▸ Goal of the exercise: Only the lines from the one containing "Write a Blender" down to the one containing "return (px-800)/s", inclusive, are to be quoted exactly.

▸ Data supplied:

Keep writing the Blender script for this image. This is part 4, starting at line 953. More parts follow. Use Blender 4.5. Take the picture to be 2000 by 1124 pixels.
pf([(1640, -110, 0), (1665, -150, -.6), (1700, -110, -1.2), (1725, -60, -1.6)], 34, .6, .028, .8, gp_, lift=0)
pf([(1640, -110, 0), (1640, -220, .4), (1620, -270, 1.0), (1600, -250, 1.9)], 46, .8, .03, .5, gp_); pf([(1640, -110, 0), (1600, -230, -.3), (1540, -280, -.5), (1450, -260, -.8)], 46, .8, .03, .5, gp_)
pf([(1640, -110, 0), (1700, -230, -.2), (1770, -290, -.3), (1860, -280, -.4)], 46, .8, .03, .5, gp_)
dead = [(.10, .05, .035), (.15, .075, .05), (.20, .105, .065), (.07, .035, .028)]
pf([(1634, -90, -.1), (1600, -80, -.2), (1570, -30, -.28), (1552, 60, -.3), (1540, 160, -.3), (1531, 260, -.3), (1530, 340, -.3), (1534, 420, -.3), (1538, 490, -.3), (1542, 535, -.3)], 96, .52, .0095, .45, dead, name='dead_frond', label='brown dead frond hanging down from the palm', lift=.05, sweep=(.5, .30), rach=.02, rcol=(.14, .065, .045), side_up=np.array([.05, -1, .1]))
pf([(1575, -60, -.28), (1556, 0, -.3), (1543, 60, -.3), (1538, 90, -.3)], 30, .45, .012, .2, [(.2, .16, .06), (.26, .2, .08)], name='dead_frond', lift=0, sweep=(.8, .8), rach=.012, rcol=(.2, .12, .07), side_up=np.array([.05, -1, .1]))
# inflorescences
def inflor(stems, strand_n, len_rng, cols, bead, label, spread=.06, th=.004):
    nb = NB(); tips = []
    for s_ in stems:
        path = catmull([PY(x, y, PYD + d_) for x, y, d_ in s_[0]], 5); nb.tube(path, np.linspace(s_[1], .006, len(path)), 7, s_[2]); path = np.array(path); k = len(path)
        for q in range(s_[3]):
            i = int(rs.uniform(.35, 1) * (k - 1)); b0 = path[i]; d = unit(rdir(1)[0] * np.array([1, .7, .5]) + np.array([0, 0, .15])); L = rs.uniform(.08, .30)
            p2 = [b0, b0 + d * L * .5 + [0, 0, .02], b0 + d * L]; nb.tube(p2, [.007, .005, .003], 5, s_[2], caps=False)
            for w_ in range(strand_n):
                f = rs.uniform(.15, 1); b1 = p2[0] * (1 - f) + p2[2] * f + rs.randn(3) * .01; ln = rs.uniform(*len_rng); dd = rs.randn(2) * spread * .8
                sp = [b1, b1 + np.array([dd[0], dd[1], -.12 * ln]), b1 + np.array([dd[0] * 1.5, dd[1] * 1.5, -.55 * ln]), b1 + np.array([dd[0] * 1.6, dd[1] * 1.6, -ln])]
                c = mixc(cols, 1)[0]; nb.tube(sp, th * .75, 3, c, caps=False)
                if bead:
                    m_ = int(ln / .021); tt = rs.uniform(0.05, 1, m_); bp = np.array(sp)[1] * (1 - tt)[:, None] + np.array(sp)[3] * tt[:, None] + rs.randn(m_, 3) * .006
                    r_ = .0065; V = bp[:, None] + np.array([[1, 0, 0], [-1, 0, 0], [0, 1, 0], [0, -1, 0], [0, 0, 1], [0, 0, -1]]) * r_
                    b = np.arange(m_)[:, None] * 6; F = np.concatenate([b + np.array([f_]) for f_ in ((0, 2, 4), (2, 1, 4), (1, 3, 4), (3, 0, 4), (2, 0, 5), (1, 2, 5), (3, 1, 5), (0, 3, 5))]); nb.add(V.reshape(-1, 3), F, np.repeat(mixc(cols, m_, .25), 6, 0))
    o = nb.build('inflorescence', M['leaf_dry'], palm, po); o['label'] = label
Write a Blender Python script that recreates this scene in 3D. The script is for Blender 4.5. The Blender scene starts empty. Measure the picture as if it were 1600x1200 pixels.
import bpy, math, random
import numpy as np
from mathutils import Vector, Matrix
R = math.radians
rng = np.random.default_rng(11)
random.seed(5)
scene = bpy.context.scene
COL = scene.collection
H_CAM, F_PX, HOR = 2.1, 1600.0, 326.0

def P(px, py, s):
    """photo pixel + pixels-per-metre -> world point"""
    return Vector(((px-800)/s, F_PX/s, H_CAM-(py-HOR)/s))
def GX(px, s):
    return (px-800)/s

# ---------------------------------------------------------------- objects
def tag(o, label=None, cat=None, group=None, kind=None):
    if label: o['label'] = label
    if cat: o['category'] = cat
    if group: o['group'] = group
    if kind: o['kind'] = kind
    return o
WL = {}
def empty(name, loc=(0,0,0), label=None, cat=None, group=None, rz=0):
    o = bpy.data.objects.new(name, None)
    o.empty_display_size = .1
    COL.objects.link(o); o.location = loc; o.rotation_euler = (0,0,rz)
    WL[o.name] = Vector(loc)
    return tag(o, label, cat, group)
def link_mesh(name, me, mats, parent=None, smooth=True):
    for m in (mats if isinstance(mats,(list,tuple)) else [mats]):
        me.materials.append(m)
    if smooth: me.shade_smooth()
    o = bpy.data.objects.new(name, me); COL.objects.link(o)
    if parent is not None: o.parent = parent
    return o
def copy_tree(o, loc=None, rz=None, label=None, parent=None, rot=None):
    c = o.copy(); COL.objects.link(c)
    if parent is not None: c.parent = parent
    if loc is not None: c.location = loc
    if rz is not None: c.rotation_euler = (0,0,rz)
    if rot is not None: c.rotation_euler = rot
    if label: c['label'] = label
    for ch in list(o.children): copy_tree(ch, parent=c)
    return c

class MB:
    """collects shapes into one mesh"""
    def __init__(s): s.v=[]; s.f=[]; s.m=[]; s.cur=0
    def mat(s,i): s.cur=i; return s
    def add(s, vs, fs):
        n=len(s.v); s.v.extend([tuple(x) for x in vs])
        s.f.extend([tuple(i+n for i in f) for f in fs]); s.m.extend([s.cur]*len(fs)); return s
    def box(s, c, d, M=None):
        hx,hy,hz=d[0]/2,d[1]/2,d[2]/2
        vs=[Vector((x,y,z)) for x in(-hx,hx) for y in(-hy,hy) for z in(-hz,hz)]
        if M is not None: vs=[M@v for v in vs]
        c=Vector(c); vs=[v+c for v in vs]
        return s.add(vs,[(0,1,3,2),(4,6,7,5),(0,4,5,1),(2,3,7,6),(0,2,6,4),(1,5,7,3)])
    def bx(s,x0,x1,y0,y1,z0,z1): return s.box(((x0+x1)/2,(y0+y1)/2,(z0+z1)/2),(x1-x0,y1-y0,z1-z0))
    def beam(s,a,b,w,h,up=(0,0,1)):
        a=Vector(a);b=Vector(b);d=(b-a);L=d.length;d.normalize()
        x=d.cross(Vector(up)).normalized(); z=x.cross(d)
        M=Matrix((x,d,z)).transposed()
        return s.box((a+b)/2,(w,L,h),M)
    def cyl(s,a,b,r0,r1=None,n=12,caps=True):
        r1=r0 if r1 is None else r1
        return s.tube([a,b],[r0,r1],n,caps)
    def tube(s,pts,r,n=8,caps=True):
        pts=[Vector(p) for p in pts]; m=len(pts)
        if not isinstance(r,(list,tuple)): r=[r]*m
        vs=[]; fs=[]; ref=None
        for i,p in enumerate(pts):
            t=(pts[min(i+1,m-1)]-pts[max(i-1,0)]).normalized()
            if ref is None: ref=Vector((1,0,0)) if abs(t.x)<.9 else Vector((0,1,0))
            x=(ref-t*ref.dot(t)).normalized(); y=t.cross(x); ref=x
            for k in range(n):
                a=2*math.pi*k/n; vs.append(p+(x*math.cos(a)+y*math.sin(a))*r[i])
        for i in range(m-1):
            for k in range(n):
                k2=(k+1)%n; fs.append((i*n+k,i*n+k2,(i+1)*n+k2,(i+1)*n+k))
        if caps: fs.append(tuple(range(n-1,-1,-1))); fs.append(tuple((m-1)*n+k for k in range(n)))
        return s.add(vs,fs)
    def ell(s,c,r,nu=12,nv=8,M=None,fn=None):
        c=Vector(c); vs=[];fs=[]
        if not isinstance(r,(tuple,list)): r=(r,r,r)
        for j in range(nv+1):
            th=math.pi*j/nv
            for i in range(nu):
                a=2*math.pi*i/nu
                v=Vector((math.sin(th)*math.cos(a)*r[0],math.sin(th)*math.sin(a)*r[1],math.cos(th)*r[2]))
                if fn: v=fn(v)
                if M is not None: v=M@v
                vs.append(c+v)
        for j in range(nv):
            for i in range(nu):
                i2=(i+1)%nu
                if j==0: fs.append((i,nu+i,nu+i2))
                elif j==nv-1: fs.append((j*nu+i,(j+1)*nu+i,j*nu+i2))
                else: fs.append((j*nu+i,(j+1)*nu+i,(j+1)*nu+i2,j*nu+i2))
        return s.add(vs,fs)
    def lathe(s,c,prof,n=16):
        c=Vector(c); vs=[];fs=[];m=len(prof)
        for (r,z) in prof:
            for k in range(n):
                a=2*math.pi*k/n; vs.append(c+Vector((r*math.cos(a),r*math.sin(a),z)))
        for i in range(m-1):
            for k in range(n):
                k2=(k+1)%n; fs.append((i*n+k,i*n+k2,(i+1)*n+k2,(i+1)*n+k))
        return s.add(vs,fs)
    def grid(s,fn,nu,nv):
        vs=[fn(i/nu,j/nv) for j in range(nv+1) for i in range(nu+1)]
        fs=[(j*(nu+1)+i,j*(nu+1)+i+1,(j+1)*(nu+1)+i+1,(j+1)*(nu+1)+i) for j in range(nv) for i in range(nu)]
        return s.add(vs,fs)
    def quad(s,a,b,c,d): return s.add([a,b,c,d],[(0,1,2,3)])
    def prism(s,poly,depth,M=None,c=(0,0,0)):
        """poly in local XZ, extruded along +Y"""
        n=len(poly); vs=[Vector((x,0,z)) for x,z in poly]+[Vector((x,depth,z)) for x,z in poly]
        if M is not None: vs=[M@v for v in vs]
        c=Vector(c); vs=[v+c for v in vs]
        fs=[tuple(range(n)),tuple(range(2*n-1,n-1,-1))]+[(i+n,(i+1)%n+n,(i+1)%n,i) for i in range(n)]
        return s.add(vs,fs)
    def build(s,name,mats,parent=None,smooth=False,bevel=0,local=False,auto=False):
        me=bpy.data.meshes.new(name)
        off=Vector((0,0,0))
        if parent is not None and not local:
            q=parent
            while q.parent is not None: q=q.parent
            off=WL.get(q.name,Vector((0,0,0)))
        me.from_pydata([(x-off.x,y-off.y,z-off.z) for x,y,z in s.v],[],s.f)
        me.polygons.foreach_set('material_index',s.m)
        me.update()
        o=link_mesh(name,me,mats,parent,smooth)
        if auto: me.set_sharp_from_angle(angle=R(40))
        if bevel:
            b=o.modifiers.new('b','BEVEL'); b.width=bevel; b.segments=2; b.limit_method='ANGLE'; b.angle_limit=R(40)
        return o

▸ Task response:
Write a Blender Python script that recreates this scene in 3D. The script is for Blender 4.5. The Blender scene starts empty. Measure the picture as if it were 1600x1200 pixels.
import bpy, math, random
import numpy as np
from mathutils import Vector, Matrix
R = math.radians
rng = np.random.default_rng(11)
random.seed(5)
scene = bpy.context.scene
COL = scene.collection
H_CAM, F_PX, HOR = 2.1, 1600.0, 326.0

def P(px, py, s):
    """photo pixel + pixels-per-metre -> world point"""
    return Vector(((px-800)/s, F_PX/s, H_CAM-(py-HOR)/s))
def GX(px, s):
    return (px-800)/s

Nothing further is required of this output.